Al tercer día de nuestra llegada a Neuquén nos reencontramos los cuatro detenidos en una oficina donde un oficial mostraba los libros que habían incautado en la escuela; cada uno tenía que decir a quién pertenecían, dato que se anotaba prolijamente en listas. El Padre Mateos admitió que El ejército azul de la Virgen de Fátima era suyo, y yo, que Las revoluciones del motor pertenecía a la biblioteca de la escuela.
No tuve mejor idea que pedirle al oficial que me hiciera una certificación de que habíamos estado detenidos por la razón que fuera esos cinco días para presentar al Consejo Provincial de Educación y justificar nuestras inasistencias. Cuando me la entregaron no paraba de mirar alternativamente al milico y las hojas. Estas eran del tipo borrador de los blocks Coloso, pero el contenido era lo más fantástico que había visto. Decía: “Certifico que Mario Rivadero, Mónica Bonini y Delia Boucau estuvieron detenidos en averiguación de antecedentes desde el 1º de diciembre hasta el 5 inclusive. Firmado: Ernesto Trotz”. Eran sólo tres renglones sin margen superior ni laterales. Ni lugar ni fecha, ni membrete o sello alguno.
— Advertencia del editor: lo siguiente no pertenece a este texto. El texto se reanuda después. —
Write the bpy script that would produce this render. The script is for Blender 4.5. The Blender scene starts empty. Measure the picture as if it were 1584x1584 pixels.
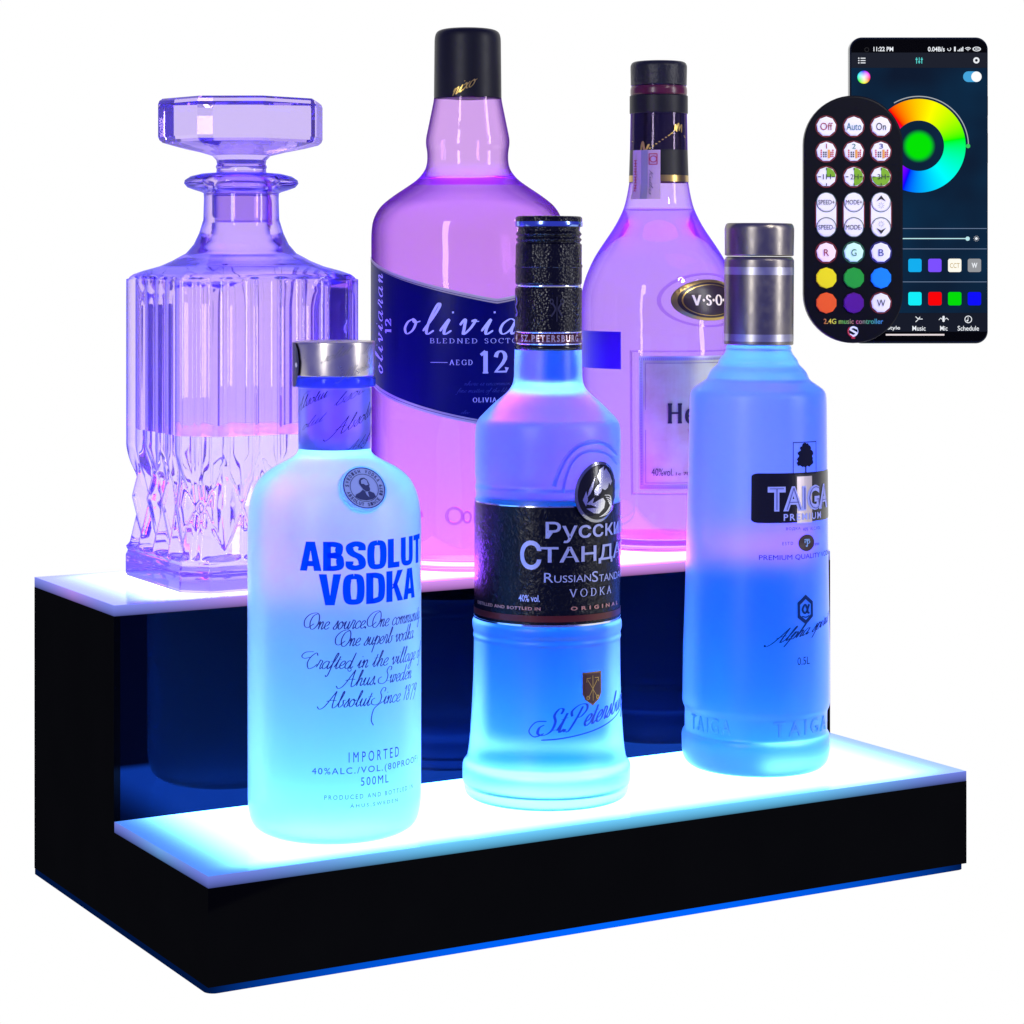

Salimos al gran patio deslumbrados por el sol y escuchamos gritos vivándonos. Caminamos hasta el portal de entrada y las casillas de guardia, donde tuvimos que identificarnos otra vez. Ni bien salimos un tropel se nos acercó para abrazarnos. Alcancé a ver a mi hermano y cuñada. Nos dijeron que don Jaime rezaría una misa en la catedral. Hacia allí fuimos y monseñor, cansado, con ojos brillantes y su gran sonrisa, nos abrazó. Al salir del obispado para ir a la iglesia, la señora Manuela de Vega, jefa de supervisores del Consejo, nos estaba esperando para abrazarnos. Fue a título personal. Para la institución, tal vez hubiera sido mejor que no existiéramos, porque cuando más tarde mandé los certificados se me dijo verbalmente que cómo se me había ocurrido sentar semejante precedente. ¿Qué quisieron decir?
Supe, muchos años después, quién nos había acusado y pedido que investigaran. Por la amistad que me une a sus familiares (que fueron quienes me lo dijeron) no voy a dar su nombre. Además, ya murió.